Data-Driven Advertising
Everyone has their own needs. Gaining access to data on these needs will allow you to target segments of your audience with content that will have the most significant impact. Customer insights will enable you to target specific customer personas, producing increased clicks and sales.
Acting Based On Trends
You may feel anxious about using a new channel when your current marketing is working well. After all, if it isn’t broken, don’t fix it, right?
However, using marketing trends from different channels may get you better results. Small Google Ads campaigns can be an excellent way to dip your toe in the water and look at the results before fully committing to a channel. In addition, data can help identify upcoming trends and where you’re audience may be shifting to.
Just because what you’re doing now works today doesn’t mean it will work tomorrow. Data-driven insights into trends can help you get ahead of the market and prepare a strategy to take you forward.
Data And Your Website
There is science behind looking at how people interact with your website. It’s called conversion rate optimization (CRO). Imagine taking your website to the lab where you can test what elements on your site attract the most use or clicks.
One aspect of CRO involves A/B testing. This process involves testing different parts of your site to see which parts test better. The standard example is testing the color of your call to action button (CTA). Using a CRO tool, you might create a different page with a green-colored CTA button and a page with a red button. You’d send half your traffic to one page and half to the other and see which one performs better.

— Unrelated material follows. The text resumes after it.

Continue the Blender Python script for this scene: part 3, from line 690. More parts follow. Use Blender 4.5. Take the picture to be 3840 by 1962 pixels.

This is just one way to begin to use data to change your design to meet the needs of your customers
Final Thoughts
Using data strategically can help you get better results from your marketing efforts. But don’t expect just any data to do the job. Instead, use data to find your problem points and raise the questions you need answering. Then go looking for the information that has the solutions to your problems. After all, you can’t win the race until you know which direction to head.